>>
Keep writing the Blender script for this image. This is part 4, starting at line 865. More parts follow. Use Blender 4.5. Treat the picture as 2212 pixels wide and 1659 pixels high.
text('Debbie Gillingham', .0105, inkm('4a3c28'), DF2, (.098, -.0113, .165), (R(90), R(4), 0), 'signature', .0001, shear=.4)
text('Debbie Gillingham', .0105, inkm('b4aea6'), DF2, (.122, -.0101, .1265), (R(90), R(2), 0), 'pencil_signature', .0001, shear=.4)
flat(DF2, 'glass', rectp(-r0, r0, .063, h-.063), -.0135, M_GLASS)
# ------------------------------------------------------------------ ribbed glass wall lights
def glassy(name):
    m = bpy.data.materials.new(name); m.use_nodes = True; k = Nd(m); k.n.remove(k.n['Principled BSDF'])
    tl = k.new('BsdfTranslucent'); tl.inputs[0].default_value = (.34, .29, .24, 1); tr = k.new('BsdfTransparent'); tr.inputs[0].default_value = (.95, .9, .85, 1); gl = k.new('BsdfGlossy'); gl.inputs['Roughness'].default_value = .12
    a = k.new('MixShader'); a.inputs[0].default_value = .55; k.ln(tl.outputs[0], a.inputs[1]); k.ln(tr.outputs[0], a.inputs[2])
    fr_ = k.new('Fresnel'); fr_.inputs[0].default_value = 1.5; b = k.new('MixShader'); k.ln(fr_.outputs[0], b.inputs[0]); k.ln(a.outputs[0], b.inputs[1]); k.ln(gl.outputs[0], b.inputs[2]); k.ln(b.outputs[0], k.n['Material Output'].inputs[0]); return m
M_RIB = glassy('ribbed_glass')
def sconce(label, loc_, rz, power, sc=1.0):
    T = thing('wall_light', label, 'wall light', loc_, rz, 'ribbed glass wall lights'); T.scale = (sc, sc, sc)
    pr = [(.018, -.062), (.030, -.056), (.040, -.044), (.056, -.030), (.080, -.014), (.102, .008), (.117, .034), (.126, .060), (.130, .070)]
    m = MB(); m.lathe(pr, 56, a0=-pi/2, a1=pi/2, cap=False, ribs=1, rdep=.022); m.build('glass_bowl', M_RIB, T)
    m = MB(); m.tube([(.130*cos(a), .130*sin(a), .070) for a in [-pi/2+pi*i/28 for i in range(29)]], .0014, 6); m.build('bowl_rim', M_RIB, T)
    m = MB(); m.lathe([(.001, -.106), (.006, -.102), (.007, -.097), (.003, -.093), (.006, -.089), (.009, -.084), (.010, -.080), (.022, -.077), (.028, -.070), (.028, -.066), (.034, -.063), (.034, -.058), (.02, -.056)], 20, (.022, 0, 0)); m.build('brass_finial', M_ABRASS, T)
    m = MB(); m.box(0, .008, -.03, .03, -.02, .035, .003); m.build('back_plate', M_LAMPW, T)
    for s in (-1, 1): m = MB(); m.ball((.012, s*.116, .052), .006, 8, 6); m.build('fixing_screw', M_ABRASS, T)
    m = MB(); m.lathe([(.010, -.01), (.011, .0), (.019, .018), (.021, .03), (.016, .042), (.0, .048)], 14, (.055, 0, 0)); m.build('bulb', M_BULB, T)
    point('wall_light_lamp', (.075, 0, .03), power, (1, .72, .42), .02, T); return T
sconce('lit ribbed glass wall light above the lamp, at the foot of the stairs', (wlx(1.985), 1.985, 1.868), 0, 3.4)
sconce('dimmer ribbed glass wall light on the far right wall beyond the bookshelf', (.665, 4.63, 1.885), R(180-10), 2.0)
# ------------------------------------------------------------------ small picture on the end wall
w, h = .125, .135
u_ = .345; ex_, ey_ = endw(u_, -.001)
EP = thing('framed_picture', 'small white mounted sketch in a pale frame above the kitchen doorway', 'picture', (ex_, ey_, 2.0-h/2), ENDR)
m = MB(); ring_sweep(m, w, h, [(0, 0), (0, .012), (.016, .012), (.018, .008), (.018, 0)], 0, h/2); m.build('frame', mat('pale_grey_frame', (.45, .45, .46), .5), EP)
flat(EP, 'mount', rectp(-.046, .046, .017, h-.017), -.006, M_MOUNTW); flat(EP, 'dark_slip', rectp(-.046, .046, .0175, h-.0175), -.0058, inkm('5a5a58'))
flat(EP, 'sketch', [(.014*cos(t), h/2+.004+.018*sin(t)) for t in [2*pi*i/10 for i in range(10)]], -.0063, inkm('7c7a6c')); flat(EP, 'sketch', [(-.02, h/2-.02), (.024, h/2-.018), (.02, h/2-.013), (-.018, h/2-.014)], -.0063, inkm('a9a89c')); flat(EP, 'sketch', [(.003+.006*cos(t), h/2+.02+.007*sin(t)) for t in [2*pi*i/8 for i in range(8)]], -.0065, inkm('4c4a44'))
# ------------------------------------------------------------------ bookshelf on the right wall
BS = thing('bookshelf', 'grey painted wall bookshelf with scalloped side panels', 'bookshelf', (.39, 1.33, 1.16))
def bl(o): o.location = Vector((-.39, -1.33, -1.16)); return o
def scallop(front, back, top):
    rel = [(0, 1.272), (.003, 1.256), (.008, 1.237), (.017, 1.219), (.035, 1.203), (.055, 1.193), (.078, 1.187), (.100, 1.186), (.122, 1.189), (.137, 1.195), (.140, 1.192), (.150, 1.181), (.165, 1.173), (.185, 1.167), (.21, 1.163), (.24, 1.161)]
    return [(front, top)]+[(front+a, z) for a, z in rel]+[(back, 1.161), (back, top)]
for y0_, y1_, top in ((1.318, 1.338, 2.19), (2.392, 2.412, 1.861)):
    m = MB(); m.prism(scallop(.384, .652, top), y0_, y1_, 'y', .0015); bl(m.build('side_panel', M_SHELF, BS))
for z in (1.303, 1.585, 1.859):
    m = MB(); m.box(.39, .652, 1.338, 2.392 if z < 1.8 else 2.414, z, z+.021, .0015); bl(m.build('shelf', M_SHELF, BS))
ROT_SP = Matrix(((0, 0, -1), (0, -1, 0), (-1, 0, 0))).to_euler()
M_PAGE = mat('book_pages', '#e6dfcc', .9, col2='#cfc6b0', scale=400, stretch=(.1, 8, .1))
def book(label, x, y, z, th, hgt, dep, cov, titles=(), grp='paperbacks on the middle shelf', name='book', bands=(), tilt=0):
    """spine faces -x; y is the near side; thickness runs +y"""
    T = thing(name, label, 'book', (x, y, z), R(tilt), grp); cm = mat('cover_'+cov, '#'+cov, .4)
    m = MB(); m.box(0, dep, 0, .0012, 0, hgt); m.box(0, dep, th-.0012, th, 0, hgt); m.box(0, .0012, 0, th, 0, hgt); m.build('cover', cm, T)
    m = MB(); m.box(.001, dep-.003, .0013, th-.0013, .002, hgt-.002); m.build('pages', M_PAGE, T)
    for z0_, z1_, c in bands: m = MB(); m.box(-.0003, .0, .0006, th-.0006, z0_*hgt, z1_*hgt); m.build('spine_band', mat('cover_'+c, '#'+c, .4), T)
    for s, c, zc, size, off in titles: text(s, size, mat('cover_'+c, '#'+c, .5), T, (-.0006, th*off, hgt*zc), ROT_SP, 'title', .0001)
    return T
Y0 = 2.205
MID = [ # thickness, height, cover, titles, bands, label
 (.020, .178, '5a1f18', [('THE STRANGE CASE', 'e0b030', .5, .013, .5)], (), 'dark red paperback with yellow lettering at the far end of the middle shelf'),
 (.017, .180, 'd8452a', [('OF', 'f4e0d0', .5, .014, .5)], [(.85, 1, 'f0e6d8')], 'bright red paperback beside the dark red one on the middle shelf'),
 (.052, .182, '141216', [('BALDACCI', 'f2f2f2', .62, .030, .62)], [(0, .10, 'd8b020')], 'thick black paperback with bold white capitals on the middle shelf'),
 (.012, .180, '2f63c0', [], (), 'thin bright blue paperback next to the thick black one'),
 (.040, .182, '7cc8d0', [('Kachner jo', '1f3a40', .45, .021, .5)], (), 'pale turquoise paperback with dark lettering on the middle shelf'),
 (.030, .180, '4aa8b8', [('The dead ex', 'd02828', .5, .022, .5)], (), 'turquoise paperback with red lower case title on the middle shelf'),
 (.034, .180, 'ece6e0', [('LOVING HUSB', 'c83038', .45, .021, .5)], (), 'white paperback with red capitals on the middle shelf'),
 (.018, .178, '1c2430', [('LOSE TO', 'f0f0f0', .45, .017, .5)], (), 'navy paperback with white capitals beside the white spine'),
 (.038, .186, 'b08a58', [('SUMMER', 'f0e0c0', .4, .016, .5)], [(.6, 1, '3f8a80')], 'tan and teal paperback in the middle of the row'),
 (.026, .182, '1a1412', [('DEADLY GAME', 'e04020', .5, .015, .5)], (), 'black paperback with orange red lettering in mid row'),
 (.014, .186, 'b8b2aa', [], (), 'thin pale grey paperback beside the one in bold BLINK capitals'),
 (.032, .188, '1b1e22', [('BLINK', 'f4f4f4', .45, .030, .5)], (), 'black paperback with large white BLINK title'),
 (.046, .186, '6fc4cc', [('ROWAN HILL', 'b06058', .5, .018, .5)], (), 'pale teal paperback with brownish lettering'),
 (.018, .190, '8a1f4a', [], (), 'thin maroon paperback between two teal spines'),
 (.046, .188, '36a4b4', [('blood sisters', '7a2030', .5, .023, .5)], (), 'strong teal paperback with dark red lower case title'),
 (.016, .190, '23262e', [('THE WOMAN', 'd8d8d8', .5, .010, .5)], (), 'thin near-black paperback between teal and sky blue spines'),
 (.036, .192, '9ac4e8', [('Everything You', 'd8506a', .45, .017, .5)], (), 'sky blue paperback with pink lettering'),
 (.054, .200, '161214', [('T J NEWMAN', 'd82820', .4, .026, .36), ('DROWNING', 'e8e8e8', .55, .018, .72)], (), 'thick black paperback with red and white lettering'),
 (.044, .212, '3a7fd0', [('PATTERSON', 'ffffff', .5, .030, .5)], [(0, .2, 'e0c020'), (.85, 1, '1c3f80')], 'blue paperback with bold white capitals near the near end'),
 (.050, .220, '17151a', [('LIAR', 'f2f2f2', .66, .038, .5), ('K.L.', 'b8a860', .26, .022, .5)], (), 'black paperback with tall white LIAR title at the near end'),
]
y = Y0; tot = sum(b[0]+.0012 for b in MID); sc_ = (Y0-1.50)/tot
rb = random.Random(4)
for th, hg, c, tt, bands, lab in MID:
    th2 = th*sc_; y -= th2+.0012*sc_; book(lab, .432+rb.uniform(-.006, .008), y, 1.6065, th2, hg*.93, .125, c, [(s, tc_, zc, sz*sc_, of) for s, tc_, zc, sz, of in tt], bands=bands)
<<
— TO BE DONE —
Scan the data above; copy every line where "picture" appears.

— CORRECT RESULT —
Keep writing the Blender script for this image. This is part 4, starting at line 865. More parts follow. Use Blender 4.5. Treat the picture as 2212 pixels wide and 1659 pixels high.
# ------------------------------------------------------------------ small picture on the end wall
EP = thing('framed_picture', 'small white mounted sketch in a pale frame above the kitchen doorway', 'picture', (ex_, ey_, 2.0-h/2), ENDR)